## WORK INSTRUCTIONS
Skip the pictures and quote all of the lines exactly.
□ □ □ □ □ □ □
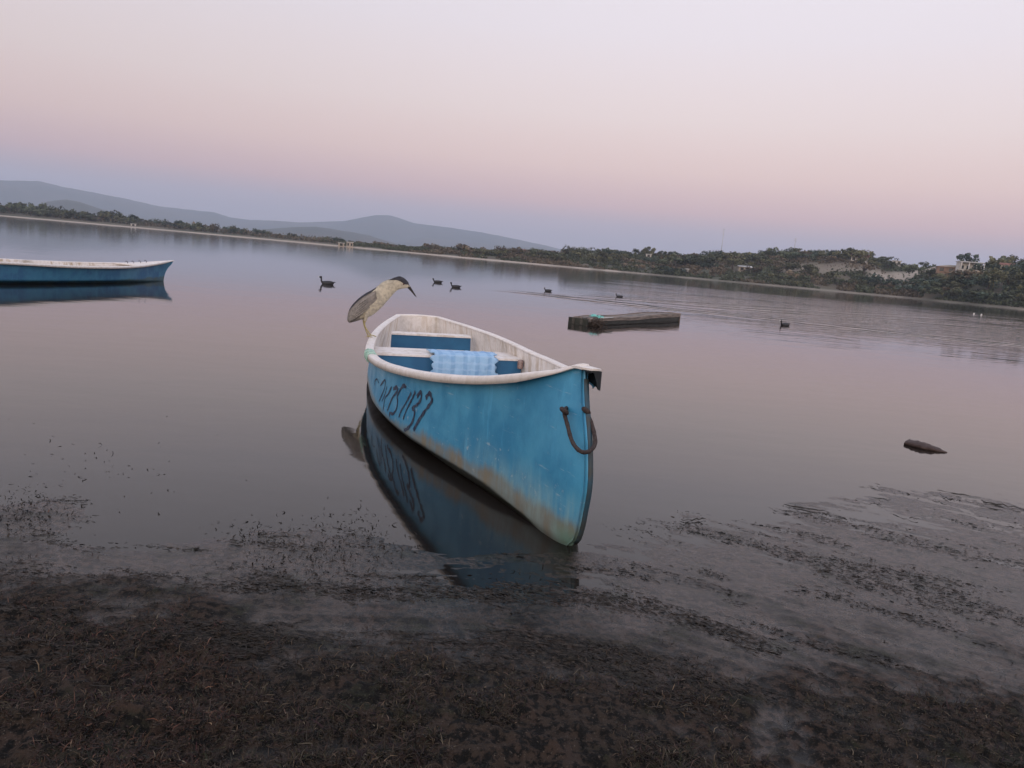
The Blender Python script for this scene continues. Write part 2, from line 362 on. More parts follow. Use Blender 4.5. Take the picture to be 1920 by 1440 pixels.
def fast_mesh(name, V, Q, mt, cols=None, smooth=True):
    me = bpy.data.meshes.new(name); k = Q.shape[1]
    me.vertices.add(len(V)); me.vertices.foreach_set('co', np.asarray(V, np.float32).ravel())
    me.loops.add(Q.size); me.loops.foreach_set('vertex_index', Q.ravel().astype(np.int32))
    me.polygons.add(len(Q)); me.polygons.foreach_set('loop_start', np.arange(0, Q.size, k, dtype=np.int32))
    try: me.polygons.foreach_set('loop_total', np.full(len(Q), k, dtype=np.int32))
    except Exception: pass
    me.update(calc_edges=True); me.validate()
    if smooth: me.polygons.foreach_set('use_smooth', [True]*len(me.polygons))
    me.materials.append(mt)
    if cols is not None:
        a = me.color_attributes.new('tint', 'FLOAT_COLOR', 'POINT'); c = np.ones((len(V), 4), np.float32); c[:, :3] = cols; a.data.foreach_set('color', c.ravel())
    o = bpy.data.objects.new(name, me); COL.objects.link(o); return o
def mud_mat():
    m, t, b = mat('wet_mud'); o = objco(t)
    sp = N(t, 'ShaderNodeSeparateXYZ'); t.links.new(o, sp.inputs[0])
    n1 = noise(t, 2.2, 6, o, .6); n2 = noise(t, 38, 6, o, .65); n3 = noise(t, 160, 3, o, .6); n4 = noise(t, 5.5, 5, o, .6)
    c = mix(t, mrange(t, n1.outputs[0], .38, .62), (.032, .0235, .0175), (.041, .027, .0205))
    c = mix(t, mrange(t, n4.outputs[0], .5, .66), c, (.016, .017, .010))
    c = mix(t, mrange(t, n2.outputs[0], .44, .56), c, (.005, .0045, .004))
    c = mix(t, mrange(t, n3.outputs[0], .60, .74), c, (.10, .082, .065))
    t.links.new(c, b.inputs['Base Color'])
    wet = mrange(t, mth(t, 'ADD', sp.outputs[2], mth(t, 'MULTIPLY', n4.outputs[0], .016)), .032, .010)
    t.links.new(mth(t, 'MULTIPLY_ADD', wet, -.66, .82), b.inputs['Roughness'])
    t.links.new(mth(t, 'MULTIPLY_ADD', wet, .30, .16), b.inputs['Specular IOR Level'])
    hh = mth(t, 'ADD', mth(t, 'MULTIPLY', n2.outputs[0], .6), mth(t, 'MULTIPLY', n3.outputs[0], .3))
    bp = bump(t, b, hh, .9, .016)
    t.links.new(mrange(t, wet, 0, 1, 1.0, .55), bp.inputs['Strength']); return m
mud = fast_mesh('mud_bank', np.stack([X_, Y_, Zm], -1).reshape(-1, 3), quads, mud_mat()); tag(mud, kind='structure')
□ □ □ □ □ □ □
## TASK RESULT
The Blender Python script for this scene continues. Write part 2, from line 362 on. More parts follow. Use Blender 4.5. Take the picture to be 1920 by 1440 pixels.
def fast_mesh(name, V, Q, mt, cols=None, smooth=True):
    me = bpy.data.meshes.new(name); k = Q.shape[1]
    me.vertices.add(len(V)); me.vertices.foreach_set('co', np.asarray(V, np.float32).ravel())
    me.loops.add(Q.size); me.loops.foreach_set('vertex_index', Q.ravel().astype(np.int32))
    me.polygons.add(len(Q)); me.polygons.foreach_set('loop_start', np.arange(0, Q.size, k, dtype=np.int32))
    try: me.polygons.foreach_set('loop_total', np.full(len(Q), k, dtype=np.int32))
    except Exception: pass
    me.update(calc_edges=True); me.validate()
    if smooth: me.polygons.foreach_set('use_smooth', [True]*len(me.polygons))
    me.materials.append(mt)
    if cols is not None:
        a = me.color_attributes.new('tint', 'FLOAT_COLOR', 'POINT'); c = np.ones((len(V), 4), np.float32); c[:, :3] = cols; a.data.foreach_set('color', c.ravel())
    o = bpy.data.objects.new(name, me); COL.objects.link(o); return o
def mud_mat():
    m, t, b = mat('wet_mud'); o = objco(t)
    sp = N(t, 'ShaderNodeSeparateXYZ'); t.links.new(o, sp.inputs[0])
    n1 = noise(t, 2.2, 6, o, .6); n2 = noise(t, 38, 6, o, .65); n3 = noise(t, 160, 3, o, .6); n4 = noise(t, 5.5, 5, o, .6)
    c = mix(t, mrange(t, n1.outputs[0], .38, .62), (.032, .0235, .0175), (.041, .027, .0205))
    c = mix(t, mrange(t, n4.outputs[0], .5, .66), c, (.016, .017, .010))
    c = mix(t, mrange(t, n2.outputs[0], .44, .56), c, (.005, .0045, .004))
    c = mix(t, mrange(t, n3.outputs[0], .60, .74), c, (.10, .082, .065))
    t.links.new(c, b.inputs['Base Color'])
    wet = mrange(t, mth(t, 'ADD', sp.outputs[2], mth(t, 'MULTIPLY', n4.outputs[0], .016)), .032, .010)
    t.links.new(mth(t, 'MULTIPLY_ADD', wet, -.66, .82), b.inputs['Roughness'])
    t.links.new(mth(t, 'MULTIPLY_ADD', wet, .30, .16), b.inputs['Specular IOR Level'])
    hh = mth(t, 'ADD', mth(t, 'MULTIPLY', n2.outputs[0], .6), mth(t, 'MULTIPLY', n3.outputs[0], .3))
    bp = bump(t, b, hh, .9, .016)
    t.links.new(mrange(t, wet, 0, 1, 1.0, .55), bp.inputs['Strength']); return m
mud = fast_mesh('mud_bank', np.stack([X_, Y_, Zm], -1).reshape(-1, 3), quads, mud_mat()); tag(mud, kind='structure')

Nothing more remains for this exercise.